Exercise brief: Could you give the data below again, exactly and completely?

Source material:
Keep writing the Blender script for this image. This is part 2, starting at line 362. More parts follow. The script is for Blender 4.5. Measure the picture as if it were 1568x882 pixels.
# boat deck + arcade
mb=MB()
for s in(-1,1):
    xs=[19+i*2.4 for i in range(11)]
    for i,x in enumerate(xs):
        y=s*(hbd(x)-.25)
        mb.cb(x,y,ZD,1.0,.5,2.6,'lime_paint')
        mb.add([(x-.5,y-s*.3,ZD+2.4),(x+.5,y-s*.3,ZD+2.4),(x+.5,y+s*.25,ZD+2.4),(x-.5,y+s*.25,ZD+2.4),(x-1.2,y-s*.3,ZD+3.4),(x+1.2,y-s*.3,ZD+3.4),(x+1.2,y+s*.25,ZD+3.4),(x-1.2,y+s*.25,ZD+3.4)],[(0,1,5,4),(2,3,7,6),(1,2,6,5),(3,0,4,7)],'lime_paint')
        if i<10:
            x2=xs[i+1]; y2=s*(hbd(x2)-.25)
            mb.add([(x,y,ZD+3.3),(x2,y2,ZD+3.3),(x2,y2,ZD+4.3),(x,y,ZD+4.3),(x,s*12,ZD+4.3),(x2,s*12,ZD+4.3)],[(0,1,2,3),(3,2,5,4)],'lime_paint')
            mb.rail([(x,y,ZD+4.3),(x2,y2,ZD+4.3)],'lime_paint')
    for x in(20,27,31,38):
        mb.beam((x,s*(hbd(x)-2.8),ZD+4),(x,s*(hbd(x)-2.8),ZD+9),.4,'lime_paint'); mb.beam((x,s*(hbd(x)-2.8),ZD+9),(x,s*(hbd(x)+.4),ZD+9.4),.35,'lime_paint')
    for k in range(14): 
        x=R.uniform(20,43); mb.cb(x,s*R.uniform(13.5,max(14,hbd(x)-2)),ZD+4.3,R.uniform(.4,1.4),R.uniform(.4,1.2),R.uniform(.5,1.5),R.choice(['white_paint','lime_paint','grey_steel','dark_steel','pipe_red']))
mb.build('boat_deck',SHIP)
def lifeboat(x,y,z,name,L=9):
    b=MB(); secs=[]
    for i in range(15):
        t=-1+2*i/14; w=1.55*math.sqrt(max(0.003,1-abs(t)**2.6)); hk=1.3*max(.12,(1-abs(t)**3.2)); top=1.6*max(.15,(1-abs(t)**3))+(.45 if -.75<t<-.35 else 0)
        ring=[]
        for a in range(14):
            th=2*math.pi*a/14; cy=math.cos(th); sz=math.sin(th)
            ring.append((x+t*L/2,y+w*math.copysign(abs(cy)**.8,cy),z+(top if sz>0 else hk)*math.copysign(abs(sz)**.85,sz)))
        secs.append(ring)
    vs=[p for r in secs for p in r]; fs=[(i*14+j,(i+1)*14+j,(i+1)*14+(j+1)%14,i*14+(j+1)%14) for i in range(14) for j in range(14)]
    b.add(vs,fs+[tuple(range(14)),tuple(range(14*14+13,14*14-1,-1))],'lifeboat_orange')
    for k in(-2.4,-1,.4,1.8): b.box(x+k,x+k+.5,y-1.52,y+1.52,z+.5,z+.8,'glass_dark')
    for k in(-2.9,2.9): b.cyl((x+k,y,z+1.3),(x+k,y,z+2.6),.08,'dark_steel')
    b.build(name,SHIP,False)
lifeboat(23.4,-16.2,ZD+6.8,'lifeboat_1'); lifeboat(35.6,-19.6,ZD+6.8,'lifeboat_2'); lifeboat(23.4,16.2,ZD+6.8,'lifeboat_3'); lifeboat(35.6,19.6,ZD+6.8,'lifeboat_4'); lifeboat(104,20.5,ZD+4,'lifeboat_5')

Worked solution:
Keep writing the Blender script for this image. This is part 2, starting at line 362. More parts follow. The script is for Blender 4.5. Measure the picture as if it were 1568x882 pixels.
# boat deck + arcade
mb=MB()
for s in(-1,1):
    xs=[19+i*2.4 for i in range(11)]
    for i,x in enumerate(xs):
        y=s*(hbd(x)-.25)
        mb.cb(x,y,ZD,1.0,.5,2.6,'lime_paint')
        mb.add([(x-.5,y-s*.3,ZD+2.4),(x+.5,y-s*.3,ZD+2.4),(x+.5,y+s*.25,ZD+2.4),(x-.5,y+s*.25,ZD+2.4),(x-1.2,y-s*.3,ZD+3.4),(x+1.2,y-s*.3,ZD+3.4),(x+1.2,y+s*.25,ZD+3.4),(x-1.2,y+s*.25,ZD+3.4)],[(0,1,5,4),(2,3,7,6),(1,2,6,5),(3,0,4,7)],'lime_paint')
        if i<10:
            x2=xs[i+1]; y2=s*(hbd(x2)-.25)
            mb.add([(x,y,ZD+3.3),(x2,y2,ZD+3.3),(x2,y2,ZD+4.3),(x,y,ZD+4.3),(x,s*12,ZD+4.3),(x2,s*12,ZD+4.3)],[(0,1,2,3),(3,2,5,4)],'lime_paint')
            mb.rail([(x,y,ZD+4.3),(x2,y2,ZD+4.3)],'lime_paint')
    for x in(20,27,31,38):
        mb.beam((x,s*(hbd(x)-2.8),ZD+4),(x,s*(hbd(x)-2.8),ZD+9),.4,'lime_paint'); mb.beam((x,s*(hbd(x)-2.8),ZD+9),(x,s*(hbd(x)+.4),ZD+9.4),.35,'lime_paint')
    for k in range(14): 
        x=R.uniform(20,43); mb.cb(x,s*R.uniform(13.5,max(14,hbd(x)-2)),ZD+4.3,R.uniform(.4,1.4),R.uniform(.4,1.2),R.uniform(.5,1.5),R.choice(['white_paint','lime_paint','grey_steel','dark_steel','pipe_red']))
mb.build('boat_deck',SHIP)
def lifeboat(x,y,z,name,L=9):
    b=MB(); secs=[]
    for i in range(15):
        t=-1+2*i/14; w=1.55*math.sqrt(max(0.003,1-abs(t)**2.6)); hk=1.3*max(.12,(1-abs(t)**3.2)); top=1.6*max(.15,(1-abs(t)**3))+(.45 if -.75<t<-.35 else 0)
        ring=[]
        for a in range(14):
            th=2*math.pi*a/14; cy=math.cos(th); sz=math.sin(th)
            ring.append((x+t*L/2,y+w*math.copysign(abs(cy)**.8,cy),z+(top if sz>0 else hk)*math.copysign(abs(sz)**.85,sz)))
        secs.append(ring)
    vs=[p for r in secs for p in r]; fs=[(i*14+j,(i+1)*14+j,(i+1)*14+(j+1)%14,i*14+(j+1)%14) for i in range(14) for j in range(14)]
    b.add(vs,fs+[tuple(range(14)),tuple(range(14*14+13,14*14-1,-1))],'lifeboat_orange')
    for k in(-2.4,-1,.4,1.8): b.box(x+k,x+k+.5,y-1.52,y+1.52,z+.5,z+.8,'glass_dark')
    for k in(-2.9,2.9): b.cyl((x+k,y,z+1.3),(x+k,y,z+2.6),.08,'dark_steel')
    b.build(name,SHIP,False)
lifeboat(23.4,-16.2,ZD+6.8,'lifeboat_1'); lifeboat(35.6,-19.6,ZD+6.8,'lifeboat_2'); lifeboat(23.4,16.2,ZD+6.8,'lifeboat_3'); lifeboat(35.6,19.6,ZD+6.8,'lifeboat_4'); lifeboat(104,20.5,ZD+4,'lifeboat_5')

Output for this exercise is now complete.